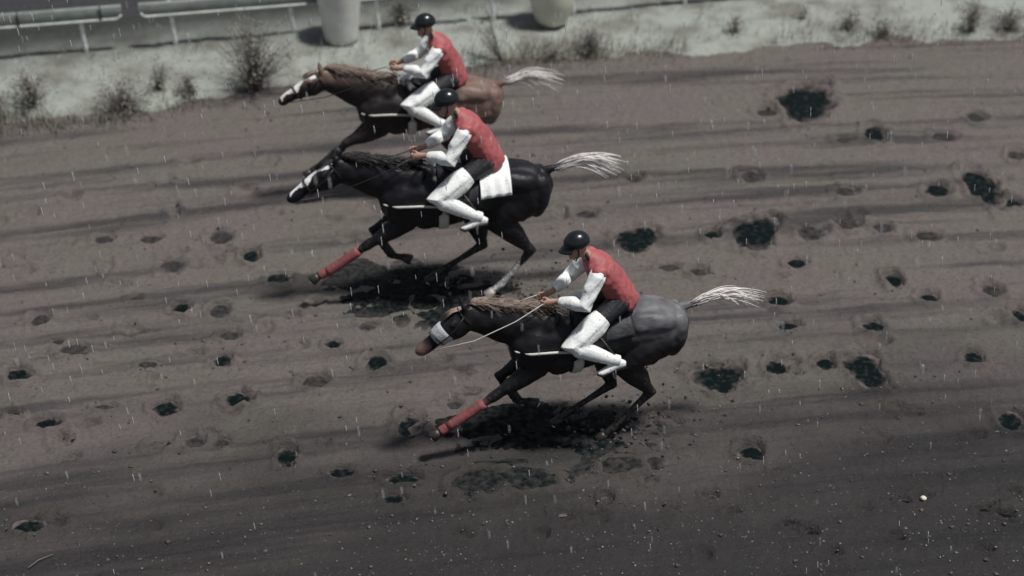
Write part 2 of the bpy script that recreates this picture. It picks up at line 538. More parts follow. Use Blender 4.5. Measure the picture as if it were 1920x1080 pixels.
# large ragged holes torn by the field: pixel outline
HOLES = [
    [(1450, 182), (1468, 174), (1520, 170), (1528, 158), (1550, 153), (1556, 180), (1548, 214), (1520, 226), (1482, 226), (1474, 205), (1456, 198)],
    [(1372, 422), (1400, 414), (1432, 408), (1440, 402), (1452, 408), (1450, 440), (1440, 462), (1412, 470), (1385, 458), (1370, 440)],
    [(1150, 446), (1185, 430), (1218, 420), (1228, 430), (1220, 460), (1208, 474), (1180, 474), (1160, 462)],
    [(1296, 690), (1320, 692), (1360, 688), (1376, 680), (1392, 684), (1392, 704), (1380, 726), (1360, 740), (1330, 732), (1302, 714)],
    [(1576, 672), (1600, 662), (1634, 664), (1650, 690), (1666, 706), (1664, 728), (1640, 732), (1612, 716), (1592, 696)],
    [(1800, 322), (1830, 314), (1850, 330), (1868, 356), (1874, 384), (1856, 392), (1838, 372), (1815, 348)],
]

SL, CV = 0.165, 0.0065       # the track's lines bend: v = y - (SL x - CV x^2)


def track_v(x, y):
    xc = np.clip(x, -12, 12)
    return y - (SL * x - CV * xc * xc)


EDGE = [(-400, 262), (0, 232), (150, 226), (300, 204), (430, 180), (540, 160), (760, 140), (1000, 112), (1200, 100), (1400, 96), (1650, 76), (1920, 60), (2300, 40)]
EX, EY = zip(*[(ground_at(*p).x, ground_at(*p).y) for p in EDGE])
FENCE_A, FENCE_B = ground_at(163, 105), ground_at(1283, 14)
F_SL = (FENCE_B.y - FENCE_A.y) / (FENCE_B.x - FENCE_A.x)


def edge_y(x):
    return np.where(x < EX[0], EY[0] + (x - EX[0]) * F_SL, np.where(x > EX[-1], EY[-1] + (x - EX[-1]) * F_SL, np.interp(x, EX, EY)))


def fence_y(x): return FENCE_A.y + (x - FENCE_A.x) * F_SL


def axis(lo, hi, step, far):
    a = list(np.arange(lo, hi + 1e-6, step))
    d, s, pre, post = 0.0, step, [], []
    while d < far:
        s *= 1.35; d += s
        pre.append(lo - d); post.append(a[-1] + d)
    return np.array(pre[::-1] + a + post)


gx = axis(-9.4, 9.4, 0.027, 900)
gy1 = np.arange(12.0, 24.0, 0.027)
gy2 = np.arange(24.0, 30.5, 0.045)
gy = np.concatenate([axis(12.0, 12.05, 0.027, 900)[:-2], gy1, gy2, axis(30.5, 30.55, 0.045, 900)])
gy = np.unique(gy)
gy = np.concatenate([[gy[0]], gy[1:][np.diff(gy) > 0.005]])
X, Y = np.meshgrid(gx, gy)
V = track_v(X, Y)
near = (np.abs(X) < 9.4) & (Y > 12) & (Y < 30.5)
Z = np.zeros_like(X)
Z += (fbm(X * 0.22 + 5, V * 2.3, 4) - 0.5) * 0.055          # harrow ridges along the track
Z += (fbm(X * 0.6, V * 5.5 + 40, 3) - 0.5) * 0.036
Z += (fbm(X * 0.9 + 70, V * 13 + 11, 2) - 0.5) * 0.016
Z += (fbm(X * 7 + 9, Y * 7, 3) - 0.5) * 0.034               # clods
Z += (fbm(X * 20, Y * 20, 2) - 0.5) * 0.017
EYX = edge_y(X) + (fbm(X * 1.6, Y * 1.6, 3) - 0.5) * 0.7
VERGE = Y > EYX
Z += np.where(VERGE, sstep(0, 0.5, Y - EYX) * (0.05 + 0.10 * (fbm(X * 0.9, Y * 0.9 + 30, 4) - 0.35)), 0)
Z *= near

pud = []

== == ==

DIRECTIONS FOR THIS TASK >> Keep the pictures out of the copy and write out the data exactly as it stands.

FULL SOLUTION >>
Write part 2 of the bpy script that recreates this picture. It picks up at line 538. More parts follow. Use Blender 4.5. Measure the picture as if it were 1920x1080 pixels.
# large ragged holes torn by the field: pixel outline
HOLES = [
    [(1450, 182), (1468, 174), (1520, 170), (1528, 158), (1550, 153), (1556, 180), (1548, 214), (1520, 226), (1482, 226), (1474, 205), (1456, 198)],
    [(1372, 422), (1400, 414), (1432, 408), (1440, 402), (1452, 408), (1450, 440), (1440, 462), (1412, 470), (1385, 458), (1370, 440)],
    [(1150, 446), (1185, 430), (1218, 420), (1228, 430), (1220, 460), (1208, 474), (1180, 474), (1160, 462)],
    [(1296, 690), (1320, 692), (1360, 688), (1376, 680), (1392, 684), (1392, 704), (1380, 726), (1360, 740), (1330, 732), (1302, 714)],
    [(1576, 672), (1600, 662), (1634, 664), (1650, 690), (1666, 706), (1664, 728), (1640, 732), (1612, 716), (1592, 696)],
    [(1800, 322), (1830, 314), (1850, 330), (1868, 356), (1874, 384), (1856, 392), (1838, 372), (1815, 348)],
]

SL, CV = 0.165, 0.0065       # the track's lines bend: v = y - (SL x - CV x^2)


def track_v(x, y):
    xc = np.clip(x, -12, 12)
    return y - (SL * x - CV * xc * xc)


EDGE = [(-400, 262), (0, 232), (150, 226), (300, 204), (430, 180), (540, 160), (760, 140), (1000, 112), (1200, 100), (1400, 96), (1650, 76), (1920, 60), (2300, 40)]
EX, EY = zip(*[(ground_at(*p).x, ground_at(*p).y) for p in EDGE])
FENCE_A, FENCE_B = ground_at(163, 105), ground_at(1283, 14)
F_SL = (FENCE_B.y - FENCE_A.y) / (FENCE_B.x - FENCE_A.x)


def edge_y(x):
    return np.where(x < EX[0], EY[0] + (x - EX[0]) * F_SL, np.where(x > EX[-1], EY[-1] + (x - EX[-1]) * F_SL, np.interp(x, EX, EY)))


def fence_y(x): return FENCE_A.y + (x - FENCE_A.x) * F_SL


def axis(lo, hi, step, far):
    a = list(np.arange(lo, hi + 1e-6, step))
    d, s, pre, post = 0.0, step, [], []
    while d < far:
        s *= 1.35; d += s
        pre.append(lo - d); post.append(a[-1] + d)
    return np.array(pre[::-1] + a + post)


gx = axis(-9.4, 9.4, 0.027, 900)
gy1 = np.arange(12.0, 24.0, 0.027)
gy2 = np.arange(24.0, 30.5, 0.045)
gy = np.concatenate([axis(12.0, 12.05, 0.027, 900)[:-2], gy1, gy2, axis(30.5, 30.55, 0.045, 900)])
gy = np.unique(gy)
gy = np.concatenate([[gy[0]], gy[1:][np.diff(gy) > 0.005]])
X, Y = np.meshgrid(gx, gy)
V = track_v(X, Y)
near = (np.abs(X) < 9.4) & (Y > 12) & (Y < 30.5)
Z = np.zeros_like(X)
Z += (fbm(X * 0.22 + 5, V * 2.3, 4) - 0.5) * 0.055          # harrow ridges along the track
Z += (fbm(X * 0.6, V * 5.5 + 40, 3) - 0.5) * 0.036
Z += (fbm(X * 0.9 + 70, V * 13 + 11, 2) - 0.5) * 0.016
Z += (fbm(X * 7 + 9, Y * 7, 3) - 0.5) * 0.034               # clods
Z += (fbm(X * 20, Y * 20, 2) - 0.5) * 0.017
EYX = edge_y(X) + (fbm(X * 1.6, Y * 1.6, 3) - 0.5) * 0.7
VERGE = Y > EYX
Z += np.where(VERGE, sstep(0, 0.5, Y - EYX) * (0.05 + 0.10 * (fbm(X * 0.9, Y * 0.9 + 30, 4) - 0.35)), 0)
Z *= near

pud = []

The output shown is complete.